**Task goal:** Retype, please, the listing from its opening line through the line that contains "b.bx(.541, 2.37, BF", both included, without the pictures.

**Recorded information:**
:::

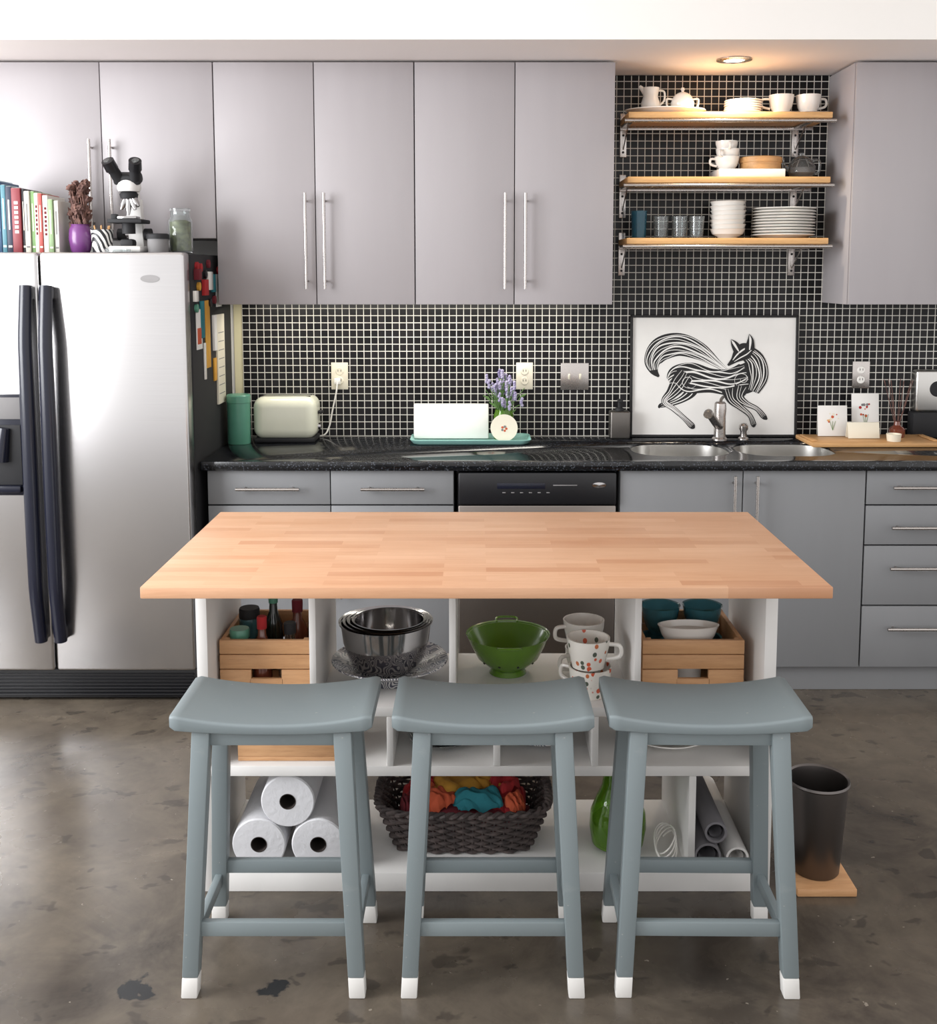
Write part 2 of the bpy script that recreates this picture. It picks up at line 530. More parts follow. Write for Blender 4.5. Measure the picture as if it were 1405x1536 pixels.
b.bx(w1, w3, BF + .03, BF + .043, 0.001, .098, "lower", 0)
b.bx(.541, 2.37, BF + .03, BF + .043, 0.001, .098, "lower", 0); b.done()

# dishwasher
b = B("dishwasher")
dx0, dx1 = -.072, .530
b.bx(dx0 + .002, dx1 - .002, BF + .02, WY - .03, .02, .866, "blackmat", 0)
b.bx(dx0 + .004, dx1 - .004, BF - .012, BF + .02, .12, .735, "steeld", .006)
b.bx(dx0 + .004, dx1 - .004, BF - .02, BF + .02, .738, .862, "black", .008)
b.bx(dx0 + .15, dx0 + .33, BF - .022, BF - .019, .80, .822, "navy", .002)
for k in range(6): b.bx(dx0 + .17 + k * .033, dx0 + .182 + k * .033, BF - .0225, BF - .0195, .784, .788, "inkg", .001)
b.bx(dx0 + .36, dx0 + .45, BF - .0225, BF - .0195, .812, .816, "inkg", .001)
b.lathe((dx1 - .07, BF - .021, .815), [(0, 0), (.026, 0), (.026, .002), (0, .003)], "chrome", rot=(math.pi / 2, 0, 0), sc=(1, .4))
b.bx(dx0 + .02, dx1 - .02, BF + .01, BF + .03, .02, .115, "blackmat", .002)
b.done()

# ------------------------------------------------------------------ countertop + sink (boolean cutouts)
b = B("countertop"); b.bx(-1.03, 2.45, 3.90, WY - .009, .870, CZ, "granite", .003); ct = b.done()
def rounded_rect(x0, x1, y0, y1, r, k=8):
    pts = []
    for cx, cy, a0 in ((x1 - r, y1 - r, 0), (x0 + r, y1 - r, 90), (x0 + r, y0 + r, 180), (x1 - r, y0 + r, 270)):
        for i in range(k + 1):
            a = math.radians(a0 + 90 * i / k); pts.append((cx + r * math.cos(a), cy + r * math.sin(a)))
    return pts
basins = [(.615, 1.005, 4.02, 4.34, .13), (1.030, 1.42, 4.02, 4.34, .13)]
cut = B("cutter")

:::

**The response:**
Write part 2 of the bpy script that recreates this picture. It picks up at line 530. More parts follow. Write for Blender 4.5. Measure the picture as if it were 1405x1536 pixels.
b.bx(w1, w3, BF + .03, BF + .043, 0.001, .098, "lower", 0)
b.bx(.541, 2.37, BF + .03, BF + .043, 0.001, .098, "lower", 0); b.done()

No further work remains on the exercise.